Targeted Behavior Change

Over the past year I have shifted the focus of my executive coaching work to targeted behavior change - helping successful executives be more effective, and even more successful.

It sounds simple. I mean, what can be challenging about helping people who have already established themselves as successes in their fields, companies and careers to be even more successful? The simple answer: What gets a man to a place does not necessarily keep him there. Put another way: The way I did it yesterday may not be what is needed today. I may need to learn, grow and act differently.

The choice for these up-and-coming-senior executives is between behavior that is comfortable and behavior that is effective.

Notice I’m not making any statement about the ends someone is trying to achieve. While I do hope that money and power are not the primary goals of the people I serve, I am not saying to the man who wants to have the biggest toys that he shouldn’t them. It’s not my job to level moralistic judgments. Don’t get me wrong; I do not take clients whose ends or means to them are what is normally called immoral, or is illegal. It is just that I do not see it as my role on the planet to tell another man what he should do.

I let the people around him do that - and then help him choose what he will do. For instance, by asking the people he identifies as most central to his success what he’s doing that causes problems, and inadvertently undercuts his success, we get a very short list of behaviors they think need to improve for him to be more effective, and hence, successful. He gets evidence from his natural environment, in flashing yellow lights, of what he can do to continue his history of success.

The trick is to recognize that by choosing to pay attention to what people are telling him, he cannot be tomorrow how he was yesterday. If he wants to reach his goals, he’s going to have to improve the means he uses to get them. So, logically, that implies he will need to learn new skills - skills that allow him to act differently than he used to act. By acting differently, he will be more effective.

During the past year I have been challenged the same way. During the early weeks of my masters program, I thought I was coming across one way, offering information and ideas for the benefit of everyone involved in the conversation. I quickly learned that I was being received in a totally different way. In fact, because of how people were reading me, the information I was offering, the ideas I was sharing, were not getting through. My good intentions were not picked up on my classmates’ intention-meters. In fact, quite the opposite. I was quickly outside the inner circle, dubbed a know-it-all more interested in his own aims than being a good classmate.

Hearing that feedback was like getting punched in the gut - hard. One of the main reasons I decided to pursue a masters was to be in a learning environment with professionals of similar values and interests. To end up outside that group, even while physically inside it, felt awful. If I didn’t address the situation directly, it would lead to me getting a very different result than intended. Sure, I’d still get a masters degree. I would still achieve an important end goal. But, I would have done it with a lot less support from others, with no greater number of meaningful relationships in my professional (or platonic) life than before I began, and quite possibly no more professional options than when I began.

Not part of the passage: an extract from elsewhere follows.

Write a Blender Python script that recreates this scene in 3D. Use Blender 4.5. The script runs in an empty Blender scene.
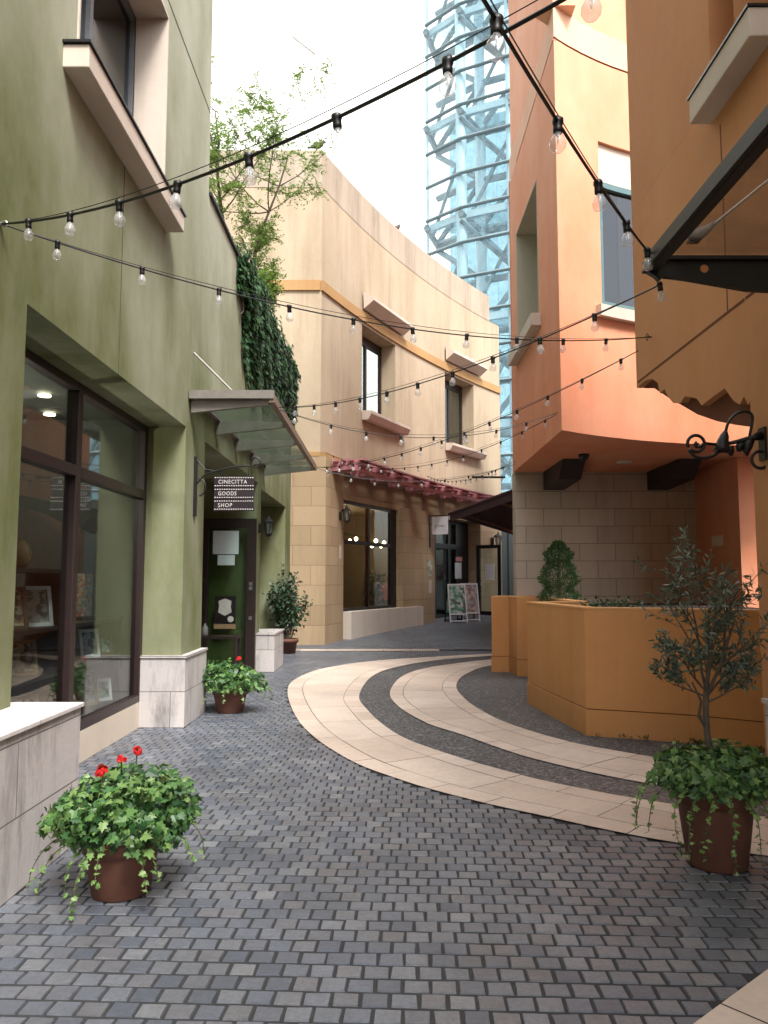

While I may have ended up with the degree, I would not have ended up with the other important outcomes I valued. So, my choice was simple: Change or stay the same. Use the same behaviors that led to the problem during the entire program (this option usually involves pushing the problem off on other people rather than being self-responsible for my effectiveness), or learn how to be more effective in the classroom with my professional peers.

You see where I’m heading with this, right? My options were to keep doing what I was going and getting sub-optimal results or change what I was doing to get better results.

Pick an example from your own world. Do you know a successful or up-n-coming executive whose behaviors are increasingly problematic? He (or she, by the way) will eventually be presented with the same dilemma: improve and continue his/her trajectory in the current company, change trajectories (a.k.a. stop moving up), or be invited to continue his/her career with another organization.

The consequences may be more extreme than those, too, if he/she considers the other people in his life, such as children, and a partner.

So, the trick is to make the best decision. And, I argue that the best decision is the one that increases interpersonal effectiveness. The optimal decision is the one that has us operating in alignment with what our better judgment thinks we should do and is well-received by others. The best decision is the one that uses short-term maturity to achieve long-term prosperity.

I’m not asking people to roll-over and just be how others want them to be. This is not about selling out or living by someone else’s code. It is about deciding to use behavior that is more acceptable to the people you work with so that you get your goals achieved. It’s about choosing the best means to the ends you want. After all, you wouldn’t stay on a road that won’t get you where you want to go, would you?